"Laikliğimizi ilân ettik; fakat laik olamadık"
Günlükler edebiyatımızda çok önemli bir yere sahiptir. Günlüklerde yazar, resmi kıyafetini çıkarıp günlük kıyafetleriyle halkın arasında karışan bir yönetici gibi samimidir. Birçok gizli kalmış bilgiyi günlüklerden öğrenmek mümkün olduğundan aynı zamanda tarihi bir belge niteliği de taşırlar. Yazan, özelini yazarken bile özenerek ve düşünerek yazar. Bir gün en çok da öldükten sonra- birinin okuma ihtimali hep vardır da ondan olsa gerek.
Sizlerle bir yazarın günlüğünden kısa bir bölüm paylaşmak istiyorum. Yazarımız -aynı zamanda şairimiz- Ahmet Hamdi Tanpınar.
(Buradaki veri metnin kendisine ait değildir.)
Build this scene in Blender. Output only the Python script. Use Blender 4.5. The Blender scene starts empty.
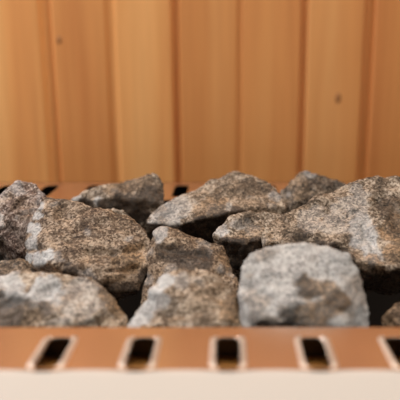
import bpy, bmesh, math, random
import numpy as np
from mathutils import Vector, noise, Matrix

S = bpy.context.scene
COL = S.collection

# ------------------------------------------------------------------ camera
FPX = 620.0                      # focal length in pixels of the 400 px frame
PITCH = math.radians(13.87)
ZT = 0.60                        # height of the heater's top plate
CAMH = 0.1527                    # camera height above that plate
CAM = Vector((0.0, 0.0, ZT + CAMH))
cd = bpy.data.cameras.new('camera')
cam = bpy.data.objects.new('camera', cd)
COL.objects.link(cam)
cam.location = CAM
cam.rotation_euler = (math.radians(90) - PITCH, 0, 0)
cd.sensor_width = 36.0
cd.lens = 36.0 * FPX / 400.0
cd.shift_x = -28.0 / 400.0
cd.clip_start = 0.01
cd.dof.use_dof = True
cd.dof.focus_distance = 0.485
cd.dof.aperture_fstop = 4.8
S.camera = cam

# ------------------------------------------------------------------ light
w = bpy.data.worlds.new('world')
S.world = w
w.use_nodes = True
w.node_tree.nodes['Background'].inputs[0].default_value = (1.0, 0.93, 0.86, 1)
w.node_tree.nodes['Background'].inputs[1].default_value = 0.12


def area(name, loc, target, sx, sy, power, color):
    l = bpy.data.lights.new(name, 'AREA')
    l.shape = 'RECTANGLE'
    l.size, l.size_y = sx, sy
    l.energy = power
    l.color = color
    o = bpy.data.objects.new(name, l)
    COL.objects.link(o)
    o.location = loc
    o.rotation_euler = (Vector(target) - Vector(loc)).to_track_quat('-Z', 'Y').to_euler()
    return o


area('left_key_light', (-1.3, 0.55, 1.9), (0, 0.55, 0.6), 0.7, 0.7, 27, (0.98, 0.98, 0.98))  # added soft light from the upper left, no window built
area('ceiling_light', (0.1, 0.25, 2.1), (0.1, 0.35, 0.6), 1.6, 1.1, 31, (1.0, 0.93, 0.83))

S.view_settings.view_transform = 'Standard'
S.view_settings.look = 'None'
S.view_settings.gamma = 1.0
S.view_settings.use_curve_mapping = False
S.view_settings.exposure = 0.0


# ------------------------------------------------------------------ helpers
def px(x, y, D):
    """point seen at photo pixel (x, y), D metres in front of the camera (horizontal)"""
    u = (x - 228.0) / FPX
    v = (200.0 - y) / FPX
    c, s = math.cos(PITCH), math.sin(PITCH)
    d = Vector((u, c + v * s, -s + v * c))
    return CAM + d * (D / d.y)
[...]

Günlüklerin yer aldığı kitabın adı "Günlüklerin Işığında Tanpınar'la Başbaşa". Paylaşmak istediğim bölüm siyasetle ilgili bir bölüm. Bilenler bilir, Tanpınar'ın siyasi bir yönü de var.
"Hakikat şu ki biz sadece abeste ısrar ettik. Küçük emr-i vâkileri inkılâp ve ilerleme sandık. Din derslerinin, Arapça ve Acemcenin mektep programlarından kimsenin haberi olmaksızın çıkarılması gibi... Arkasından dil inkılâbı, arkasından münevver enflasyonu ve bütün bir konformizm... Kadrosuzluk... Dışarıya bol adam gönderememek...
Din sadece bir cenaze gömme meselesi midir?
Osmanlının yıkılmasını istemiyor
Allah Türkiye'yi korusun. Ben Orhan Gazi'nin mübarek eliyle kurduğu bu terkibin devam etmesini, yıkılmamasını istiyorum. Tarihî Türkiye'nin peşindeyim. Onun devamını istiyorum ve insan ıstırabına dahi bu iş için göz yumuyorum."